| To be done |
Retype all of the data. Every line must match exactly.

| Collected data |
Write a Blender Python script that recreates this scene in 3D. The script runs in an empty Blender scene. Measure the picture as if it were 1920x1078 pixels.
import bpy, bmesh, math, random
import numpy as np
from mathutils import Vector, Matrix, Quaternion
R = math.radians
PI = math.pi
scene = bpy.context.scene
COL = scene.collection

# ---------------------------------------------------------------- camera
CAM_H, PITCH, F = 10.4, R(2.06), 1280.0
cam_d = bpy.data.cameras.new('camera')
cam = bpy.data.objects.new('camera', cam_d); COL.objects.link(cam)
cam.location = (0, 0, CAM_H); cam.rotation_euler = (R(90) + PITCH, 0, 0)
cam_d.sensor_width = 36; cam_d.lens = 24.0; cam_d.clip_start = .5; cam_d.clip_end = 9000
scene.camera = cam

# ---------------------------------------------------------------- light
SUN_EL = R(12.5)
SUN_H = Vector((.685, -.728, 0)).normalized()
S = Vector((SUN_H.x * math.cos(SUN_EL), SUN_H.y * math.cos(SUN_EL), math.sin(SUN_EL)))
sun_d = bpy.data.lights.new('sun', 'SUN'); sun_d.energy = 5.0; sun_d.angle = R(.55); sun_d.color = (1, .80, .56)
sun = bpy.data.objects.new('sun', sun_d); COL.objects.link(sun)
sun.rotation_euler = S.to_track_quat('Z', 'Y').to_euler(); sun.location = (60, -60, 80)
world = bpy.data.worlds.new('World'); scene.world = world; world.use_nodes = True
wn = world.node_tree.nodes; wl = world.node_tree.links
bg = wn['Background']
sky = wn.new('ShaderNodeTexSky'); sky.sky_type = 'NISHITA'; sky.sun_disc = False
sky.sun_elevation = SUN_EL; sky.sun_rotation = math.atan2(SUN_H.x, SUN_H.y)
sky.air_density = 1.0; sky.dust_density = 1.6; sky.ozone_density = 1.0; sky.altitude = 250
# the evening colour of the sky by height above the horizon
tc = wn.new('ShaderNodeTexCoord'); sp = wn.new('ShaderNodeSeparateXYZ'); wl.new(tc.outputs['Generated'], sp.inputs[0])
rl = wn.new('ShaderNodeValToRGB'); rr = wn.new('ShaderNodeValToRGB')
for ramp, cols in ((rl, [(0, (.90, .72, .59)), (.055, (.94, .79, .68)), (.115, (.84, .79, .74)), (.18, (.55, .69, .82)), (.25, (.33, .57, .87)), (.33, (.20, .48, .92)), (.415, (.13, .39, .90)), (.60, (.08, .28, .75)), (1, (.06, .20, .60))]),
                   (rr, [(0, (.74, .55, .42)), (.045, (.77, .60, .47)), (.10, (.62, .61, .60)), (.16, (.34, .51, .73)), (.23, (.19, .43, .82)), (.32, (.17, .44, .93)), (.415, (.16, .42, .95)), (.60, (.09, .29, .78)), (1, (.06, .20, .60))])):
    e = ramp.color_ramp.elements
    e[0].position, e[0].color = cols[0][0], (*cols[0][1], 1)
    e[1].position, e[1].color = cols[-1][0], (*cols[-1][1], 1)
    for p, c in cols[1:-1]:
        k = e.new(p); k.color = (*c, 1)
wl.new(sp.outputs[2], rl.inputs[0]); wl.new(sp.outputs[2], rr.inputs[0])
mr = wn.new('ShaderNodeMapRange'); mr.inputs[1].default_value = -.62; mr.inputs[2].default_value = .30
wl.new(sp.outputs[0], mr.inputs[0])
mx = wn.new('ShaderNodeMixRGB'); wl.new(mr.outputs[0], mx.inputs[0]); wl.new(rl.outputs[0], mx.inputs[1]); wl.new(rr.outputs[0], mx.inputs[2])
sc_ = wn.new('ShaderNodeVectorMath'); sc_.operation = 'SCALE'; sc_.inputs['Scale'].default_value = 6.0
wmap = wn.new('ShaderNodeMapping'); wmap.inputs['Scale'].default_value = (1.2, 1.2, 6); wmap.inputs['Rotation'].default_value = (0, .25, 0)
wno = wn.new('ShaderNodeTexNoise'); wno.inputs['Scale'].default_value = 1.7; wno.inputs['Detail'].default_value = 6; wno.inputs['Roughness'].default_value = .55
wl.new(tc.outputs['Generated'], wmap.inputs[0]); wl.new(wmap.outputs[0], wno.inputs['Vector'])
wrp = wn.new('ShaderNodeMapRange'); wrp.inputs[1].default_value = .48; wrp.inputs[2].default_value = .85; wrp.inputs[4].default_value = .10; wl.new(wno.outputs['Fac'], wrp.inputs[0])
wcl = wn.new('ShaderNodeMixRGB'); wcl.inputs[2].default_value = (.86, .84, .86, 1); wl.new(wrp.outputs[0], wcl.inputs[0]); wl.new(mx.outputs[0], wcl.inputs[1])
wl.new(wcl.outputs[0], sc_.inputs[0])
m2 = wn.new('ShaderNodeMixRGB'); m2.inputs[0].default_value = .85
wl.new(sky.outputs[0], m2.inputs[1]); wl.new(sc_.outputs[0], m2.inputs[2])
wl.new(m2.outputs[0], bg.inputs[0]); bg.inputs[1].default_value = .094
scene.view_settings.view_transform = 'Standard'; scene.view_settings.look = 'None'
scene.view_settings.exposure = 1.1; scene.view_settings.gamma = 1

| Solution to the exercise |
Write a Blender Python script that recreates this scene in 3D. The script runs in an empty Blender scene. Measure the picture as if it were 1920x1078 pixels.
import bpy, bmesh, math, random
import numpy as np
from mathutils import Vector, Matrix, Quaternion
R = math.radians
PI = math.pi
scene = bpy.context.scene
COL = scene.collection

# ---------------------------------------------------------------- camera
CAM_H, PITCH, F = 10.4, R(2.06), 1280.0
cam_d = bpy.data.cameras.new('camera')
cam = bpy.data.objects.new('camera', cam_d); COL.objects.link(cam)
cam.location = (0, 0, CAM_H); cam.rotation_euler = (R(90) + PITCH, 0, 0)
cam_d.sensor_width = 36; cam_d.lens = 24.0; cam_d.clip_start = .5; cam_d.clip_end = 9000
scene.camera = cam

# ---------------------------------------------------------------- light
SUN_EL = R(12.5)
SUN_H = Vector((.685, -.728, 0)).normalized()
S = Vector((SUN_H.x * math.cos(SUN_EL), SUN_H.y * math.cos(SUN_EL), math.sin(SUN_EL)))
sun_d = bpy.data.lights.new('sun', 'SUN'); sun_d.energy = 5.0; sun_d.angle = R(.55); sun_d.color = (1, .80, .56)
sun = bpy.data.objects.new('sun', sun_d); COL.objects.link(sun)
sun.rotation_euler = S.to_track_quat('Z', 'Y').to_euler(); sun.location = (60, -60, 80)
world = bpy.data.worlds.new('World'); scene.world = world; world.use_nodes = True
wn = world.node_tree.nodes; wl = world.node_tree.links
bg = wn['Background']
sky = wn.new('ShaderNodeTexSky'); sky.sky_type = 'NISHITA'; sky.sun_disc = False
sky.sun_elevation = SUN_EL; sky.sun_rotation = math.atan2(SUN_H.x, SUN_H.y)
sky.air_density = 1.0; sky.dust_density = 1.6; sky.ozone_density = 1.0; sky.altitude = 250
# the evening colour of the sky by height above the horizon
tc = wn.new('ShaderNodeTexCoord'); sp = wn.new('ShaderNodeSeparateXYZ'); wl.new(tc.outputs['Generated'], sp.inputs[0])
rl = wn.new('ShaderNodeValToRGB'); rr = wn.new('ShaderNodeValToRGB')
for ramp, cols in ((rl, [(0, (.90, .72, .59)), (.055, (.94, .79, .68)), (.115, (.84, .79, .74)), (.18, (.55, .69, .82)), (.25, (.33, .57, .87)), (.33, (.20, .48, .92)), (.415, (.13, .39, .90)), (.60, (.08, .28, .75)), (1, (.06, .20, .60))]),
                   (rr, [(0, (.74, .55, .42)), (.045, (.77, .60, .47)), (.10, (.62, .61, .60)), (.16, (.34, .51, .73)), (.23, (.19, .43, .82)), (.32, (.17, .44, .93)), (.415, (.16, .42, .95)), (.60, (.09, .29, .78)), (1, (.06, .20, .60))])):
    e = ramp.color_ramp.elements
    e[0].position, e[0].color = cols[0][0], (*cols[0][1], 1)
    e[1].position, e[1].color = cols[-1][0], (*cols[-1][1], 1)
    for p, c in cols[1:-1]:
        k = e.new(p); k.color = (*c, 1)
wl.new(sp.outputs[2], rl.inputs[0]); wl.new(sp.outputs[2], rr.inputs[0])
mr = wn.new('ShaderNodeMapRange'); mr.inputs[1].default_value = -.62; mr.inputs[2].default_value = .30
wl.new(sp.outputs[0], mr.inputs[0])
mx = wn.new('ShaderNodeMixRGB'); wl.new(mr.outputs[0], mx.inputs[0]); wl.new(rl.outputs[0], mx.inputs[1]); wl.new(rr.outputs[0], mx.inputs[2])
sc_ = wn.new('ShaderNodeVectorMath'); sc_.operation = 'SCALE'; sc_.inputs['Scale'].default_value = 6.0
wmap = wn.new('ShaderNodeMapping'); wmap.inputs['Scale'].default_value = (1.2, 1.2, 6); wmap.inputs['Rotation'].default_value = (0, .25, 0)
wno = wn.new('ShaderNodeTexNoise'); wno.inputs['Scale'].default_value = 1.7; wno.inputs['Detail'].default_value = 6; wno.inputs['Roughness'].default_value = .55
wl.new(tc.outputs['Generated'], wmap.inputs[0]); wl.new(wmap.outputs[0], wno.inputs['Vector'])
wrp = wn.new('ShaderNodeMapRange'); wrp.inputs[1].default_value = .48; wrp.inputs[2].default_value = .85; wrp.inputs[4].default_value = .10; wl.new(wno.outputs['Fac'], wrp.inputs[0])
wcl = wn.new('ShaderNodeMixRGB'); wcl.inputs[2].default_value = (.86, .84, .86, 1); wl.new(wrp.outputs[0], wcl.inputs[0]); wl.new(mx.outputs[0], wcl.inputs[1])
wl.new(wcl.outputs[0], sc_.inputs[0])
m2 = wn.new('ShaderNodeMixRGB'); m2.inputs[0].default_value = .85
wl.new(sky.outputs[0], m2.inputs[1]); wl.new(sc_.outputs[0], m2.inputs[2])
wl.new(m2.outputs[0], bg.inputs[0]); bg.inputs[1].default_value = .094
scene.view_settings.view_transform = 'Standard'; scene.view_settings.look = 'None'
scene.view_settings.exposure = 1.1; scene.view_settings.gamma = 1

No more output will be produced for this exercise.